>>>>

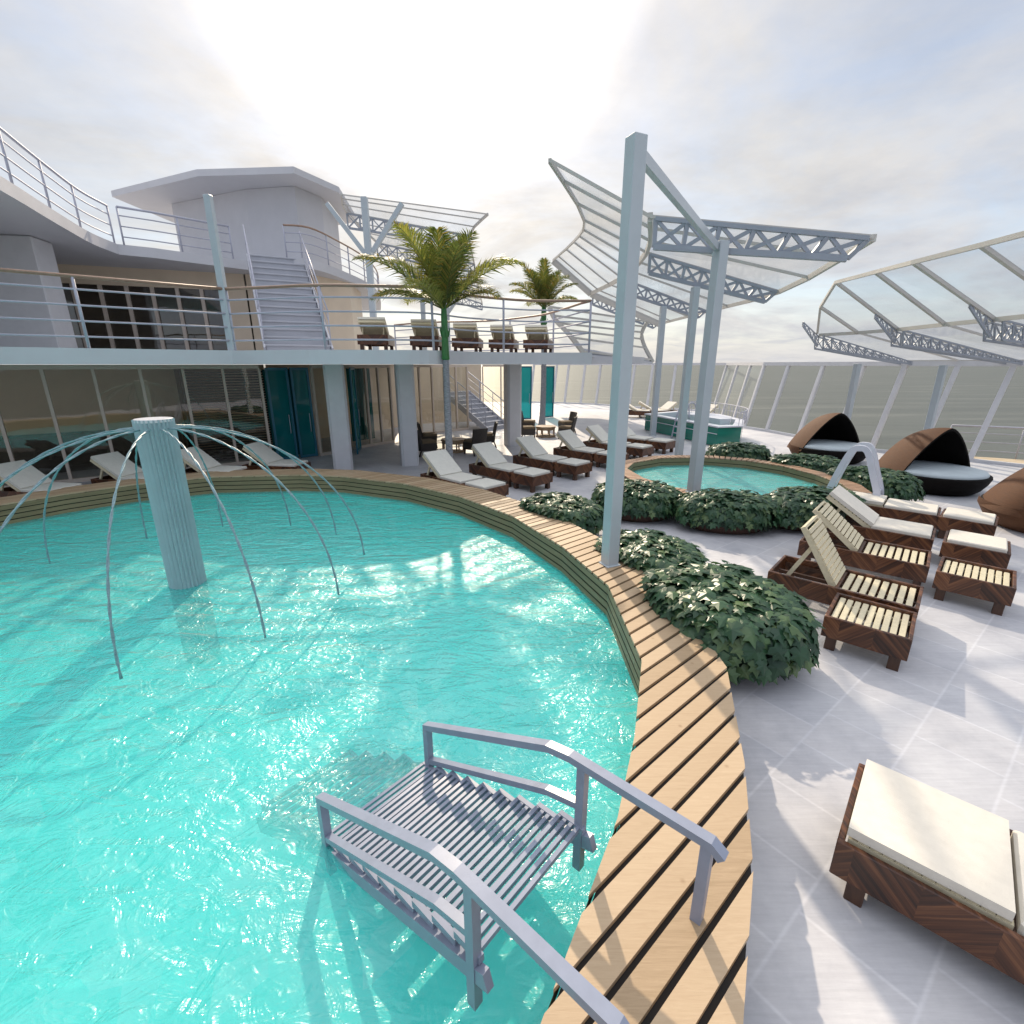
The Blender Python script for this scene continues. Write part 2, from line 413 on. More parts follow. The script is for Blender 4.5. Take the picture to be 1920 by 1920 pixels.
def basin_mat():
    # turquoise plaster with random mottling; voronoi patches paint rippled light into it
    m, nt, out = new_mat('turquoise_ripple_light'); L = nt.links.new
    p = N(nt, 'ShaderNodeBsdfPrincipled', i_Roughness=.6)
    tc = N(nt, 'ShaderNodeTexCoord')
    v = N(nt, 'ShaderNodeTexVoronoi', i_Scale=3.2); L(tc.outputs['Object'], v.inputs['Vector'])
    v2 = N(nt, 'ShaderNodeTexNoise', i_Scale=1.4, i_Detail=6, i_Roughness=.65); L(tc.outputs['Object'], v2.inputs['Vector'])
    sp = N(nt, 'ShaderNodeSeparateColor'); L(v.outputs['Color'], sp.inputs[0])
    ad = N(nt, 'ShaderNodeMath', operation='MULTIPLY_ADD'); L(sp.outputs[0], ad.inputs[0]); ad.inputs[1].default_value = .45
    s = N(nt, 'ShaderNodeMath', operation='MULTIPLY'); L(v2.outputs[0], s.inputs[0]); s.inputs[1].default_value = .55; L(s.outputs[0], ad.inputs[2])
    L(ramp(nt, [(.2,(.05,.82,.76)),(.5,(.13,.93,.88)),(.8,(.45,.96,.94))], ad.outputs[0]), p.inputs['Base Color'])
    L(p.outputs[0], out.inputs[0])
    return m
M['basin'] = basin_mat()

def water_mat(name, tint, body, scatter=.28):
    m, nt, out = new_mat(name); L = nt.links.new
    tc = N(nt, 'ShaderNodeTexCoord')
    mp = N(nt, 'ShaderNodeMapping'); mp.inputs['Rotation'].default_value = (0,0,R(-16)); mp.inputs['Scale'].default_value = (1.7,4.6,1); L(tc.outputs['Object'], mp.inputs[0])
    n1 = N(nt, 'ShaderNodeTexNoise', i_Scale=1.0, i_Detail=4, i_Roughness=.5, i_Distortion=.8); L(mp.outputs[0], n1.inputs['Vector'])
    n2 = N(nt, 'ShaderNodeTexNoise', i_Scale=4.2, i_Detail=3, i_Roughness=.55, i_Distortion=1.6); L(tc.outputs['Object'], n2.inputs['Vector'])
    c2 = N(nt, 'ShaderNodeMath', operation='SUBTRACT'); L(n2.outputs[0], c2.inputs[0]); c2.inputs[1].default_value = .5
    ab = N(nt, 'ShaderNodeMath', operation='ABSOLUTE'); L(c2.outputs[0], ab.inputs[0])
    h = N(nt, 'ShaderNodeMath', operation='MULTIPLY_ADD'); L(ab.outputs[0], h.inputs[0]); h.inputs[1].default_value = -.55; L(n1.outputs[0], h.inputs[2])
    b = N(nt, 'ShaderNodeBump', i_Strength=.52, i_Distance=.15); L(h.outputs[0], b.inputs['Height'])
    t = N(nt, 'ShaderNodeBsdfTransparent'); t.inputs[0].default_value = (*tint,1)
    rf = N(nt, 'ShaderNodeBsdfRefraction', i_Roughness=.0, i_IOR=1.33); rf.inputs['Color'].default_value = (*tint,1); L(b.outputs[0], rf.inputs['Normal'])
    d = N(nt, 'ShaderNodeBsdfDiffuse'); d.inputs[0].default_value = (*body,1)
    g1 = N(nt, 'ShaderNodeBsdfGlossy', i_Roughness=.11); L(b.outputs[0], g1.inputs['Normal'])
    g2 = N(nt, 'ShaderNodeBsdfGlossy', i_Roughness=.36); L(b.outputs[0], g2.inputs['Normal'])   # ripples too fine to see
    g = N(nt, 'ShaderNodeMixShader'); g.inputs[0].default_value = .55; L(g1.outputs[0], g.inputs[1]); L(g2.outputs[0], g.inputs[2])
    f = N(nt, 'ShaderNodeFresnel'); f.inputs[0].default_value = 1.55; L(b.outputs[0], f.inputs['Normal'])
    a = N(nt, 'ShaderNodeMixShader'); a.inputs[0].default_value = .3; L(t.outputs[0], a.inputs[1]); L(rf.outputs[0], a.inputs[2])
    a2 = N(nt, 'ShaderNodeMixShader'); a2.inputs[0].default_value = scatter; L(a.outputs[0], a2.inputs[1]); L(d.outputs[0], a2.inputs[2])
    mx = N(nt, 'ShaderNodeMixShader'); L(f.outputs[0], mx.inputs[0]); L(a2.outputs[0], mx.inputs[1]); L(g.outputs[0], mx.inputs[2])
    L(mx.outputs[0], out.inputs[0])
    return m
M['water'] = water_mat('pool_water_surface', (.97,1,1), (.13,.95,.88))
def sea_mat():
    m, nt, out = new_mat('open_sea'); L = nt.links.new
    p = N(nt, 'ShaderNodeBsdfPrincipled', i_Roughness=.45); p.inputs['Specular IOR Level'].default_value = .18
    tc = N(nt, 'ShaderNodeTexCoord'); mp = N(nt, 'ShaderNodeMapping'); mp.inputs['Scale'].default_value = (.008,.05,1); mp.inputs['Rotation'].default_value = (0,0,R(-20)); L(tc.outputs['Object'], mp.inputs[0])
    n = N(nt, 'ShaderNodeTexNoise', i_Scale=1, i_Detail=9, i_Roughness=.62); L(mp.outputs[0], n.inputs['Vector'])
    L(ramp(nt, [(.3,(.072,.080,.070)),(.56,(.098,.106,.092)),(.67,(.15,.155,.135)),(.75,(.34,.33,.29))], n.outputs[0]), p.inputs['Base Color'])
    b = N(nt, 'ShaderNodeBump', i_Strength=.5, i_Distance=2.0); L(n.outputs[0], b.inputs['Height']); L(b.outputs[0], p.inputs['Normal'])
    L(p.outputs[0], out.inputs[0])
    return m
M['sea'] = sea_mat()
# ------------------------------------------------------------------ camera, sky, sun
cam = bpy.data.cameras.new('camera'); co = bpy.data.objects.new('camera', cam); col.objects.link(co)
co.location = (0,0,3); co.rotation_euler = (R(90-16.95),0,0)
cam.sensor_width = 36; cam.lens = 36*908.6/1920; cam.clip_end = 30000; cam.clip_start = .05
scene.camera = co
SUN_EL, SUN_AZ = 33.0, -8.0           # azimuth measured from +Y towards +X
w = bpy.data.worlds.new('World'); scene.world = w; w.use_nodes = True
nt = w.node_tree; nt.nodes.clear(); L = nt.links.new
wo = nt.nodes.new('ShaderNodeOutputWorld'); bg = nt.nodes.new('ShaderNodeBackground')
sky = nt.nodes.new('ShaderNodeTexSky'); sky.sky_type = 'NISHITA'; sky.sun_disc = False
sky.sun_elevation = R(SUN_EL); sky.sun_rotation = R(SUN_AZ); sky.dust_density = .6; sky.ozone_density = 1.2; sky.altitude = 0
tc = nt.nodes.new('ShaderNodeTexCoord')
sp = nt.nodes.new('ShaderNodeSeparateXYZ'); L(tc.outputs['Generated'], sp.inputs[0])
zz = N(nt,'ShaderNodeMath',operation='MAXIMUM'); L(sp.outputs[2], zz.inputs[0]); zz.inputs[1].default_value = 0
za = N(nt,'ShaderNodeMath',operation='ADD'); L(zz.outputs[0], za.inputs[0]); za.inputs[1].default_value = .16
dx = N(nt,'ShaderNodeMath',operation='DIVIDE'); L(sp.outputs[0],dx.inputs[0]); L(za.outputs[0],dx.inputs[1])
dy = N(nt,'ShaderNodeMath',operation='DIVIDE'); L(sp.outputs[1],dy.inputs[0]); L(za.outputs[0],dy.inputs[1])
cv = N(nt,'ShaderNodeCombineXYZ'); L(dx.outputs[0],cv.inputs[0]); L(dy.outputs[0],cv.inputs[1])
cn = N(nt,'ShaderNodeTexNoise',i_Scale=1.15,i_Detail=9,i_Roughness=.6,i_Distortion=.5); L(cv.outputs[0],cn.inputs['Vector'])
cf = ramp(nt,[(.34,(.55,)*3),(.58,(.97,)*3)],cn.outputs[0])
cn2 = N(nt,'ShaderNodeTexNoise',i_Scale=2.6,i_Detail=8,i_Roughness=.6); L(cv.outputs[0],cn2.inputs['Vector'])
hz = N(nt,'ShaderNodeMapRange'); hz.inputs[1].default_value=.02; hz.inputs[2].default_value=.20; hz.inputs[3].default_value=.93; hz.inputs[4].default_value=0; L(zz.outputs[0],hz.inputs[0])
hm = N(nt,'ShaderNodeMath',operation='MAXIMUM'); L(cf,hm.inputs[0]); L(hz.outputs[0],hm.inputs[1])
# cloud deck: brighter and warmer round the sun, greyer away from it
sd = (math.sin(R(SUN_AZ))*math.cos(R(SUN_EL)), math.cos(R(SUN_AZ))*math.cos(R(SUN_EL)), math.sin(R(SUN_EL)))
dt = N(nt,'ShaderNodeVectorMath',operation='DOT_PRODUCT'); L(tc.outputs['Generated'],dt.inputs[0]); dt.inputs[1].default_value = sd
mr_ = N(nt,'ShaderNodeMapRange'); mr_.inputs[1].default_value=-1; mr_.inputs[2].default_value=1; L(dt.outputs['Value'],mr_.inputs[0])
cc = ramp(nt,[(.0,(4.4,4.7,5.5)),(.30,(4.2,4.45,5.1)),(.62,(4.2,4.3,4.6)),(.84,(4.6,4.6,4.7)),(.94,(5.0,4.8,4.5)),(.972,(6.0,5.65,5.2)),(.988,(10,9.2,8.2)),(1,(28,25.5,22))],mr_.outputs[0])
sh = ramp(nt,[(.32,(.86,.88,.93)),(.62,(1.07,1.06,1.05))],cn2.outputs[0])
cm = N(nt,'ShaderNodeMix',data_type='RGBA',blend_type='MULTIPLY'); cm.inputs[0].default_value=1; L(cc,cm.inputs[6]); L(sh,cm.inputs[7])
# cloud overhead, out of view, brightened to add fill light on the deck
zen = N(nt,'ShaderNodeMapRange',interpolation_type='SMOOTHSTEP'); zen.inputs[1].default_value=.52; zen.inputs[2].default_value=.85; zen.inputs[3].default_value=1; zen.inputs[4].default_value=2.5; L(zz.outputs[0],zen.inputs[0])
cz = N(nt,'ShaderNodeVectorMath',operation='SCALE'); L(cm.outputs[2],cz.inputs[0]); L(zen.outputs[0],cz.inputs['Scale'])
mx = N(nt,'ShaderNodeMix',data_type='RGBA'); L(hm.outputs[0],mx.inputs[0]); L(sky.outputs[0],mx.inputs[6]); L(cz.outputs[0],mx.inputs[7])
L(mx.outputs[2],bg.inputs[0]); bg.inputs[1].default_value = .13; L(bg.outputs[0],wo.inputs[0])
sl = bpy.data.lights.new('sun','SUN'); sl.energy = 3.7; sl.angle = R(.8); sl.color = (1,.84,.64)
so = bpy.data.objects.new('sun',sl); col.objects.link(so); so.location = (-8,40,25)
so.rotation_euler = Vector(sd).to_track_quat('Z','Y').to_euler()
scene.view_settings.view_transform = 'Standard'; scene.view_settings.look = 'None'
scene.view_settings.exposure = 0.24; scene.view_settings.gamma = 1
scene.render.resolution_x = scene.render.resolution_y = 1024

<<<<

*Work instructions*
Skip the pictures and restate exactly the lines from the beginning of the listing to the line with "M['basin'] = basin_mat()", that line included.

*Result of the task*
The Blender Python script for this scene continues. Write part 2, from line 413 on. More parts follow. The script is for Blender 4.5. Take the picture to be 1920 by 1920 pixels.
def basin_mat():
    # turquoise plaster with random mottling; voronoi patches paint rippled light into it
    m, nt, out = new_mat('turquoise_ripple_light'); L = nt.links.new
    p = N(nt, 'ShaderNodeBsdfPrincipled', i_Roughness=.6)
    tc = N(nt, 'ShaderNodeTexCoord')
    v = N(nt, 'ShaderNodeTexVoronoi', i_Scale=3.2); L(tc.outputs['Object'], v.inputs['Vector'])
    v2 = N(nt, 'ShaderNodeTexNoise', i_Scale=1.4, i_Detail=6, i_Roughness=.65); L(tc.outputs['Object'], v2.inputs['Vector'])
    sp = N(nt, 'ShaderNodeSeparateColor'); L(v.outputs['Color'], sp.inputs[0])
    ad = N(nt, 'ShaderNodeMath', operation='MULTIPLY_ADD'); L(sp.outputs[0], ad.inputs[0]); ad.inputs[1].default_value = .45
    s = N(nt, 'ShaderNodeMath', operation='MULTIPLY'); L(v2.outputs[0], s.inputs[0]); s.inputs[1].default_value = .55; L(s.outputs[0], ad.inputs[2])
    L(ramp(nt, [(.2,(.05,.82,.76)),(.5,(.13,.93,.88)),(.8,(.45,.96,.94))], ad.outputs[0]), p.inputs['Base Color'])
    L(p.outputs[0], out.inputs[0])
    return m
M['basin'] = basin_mat()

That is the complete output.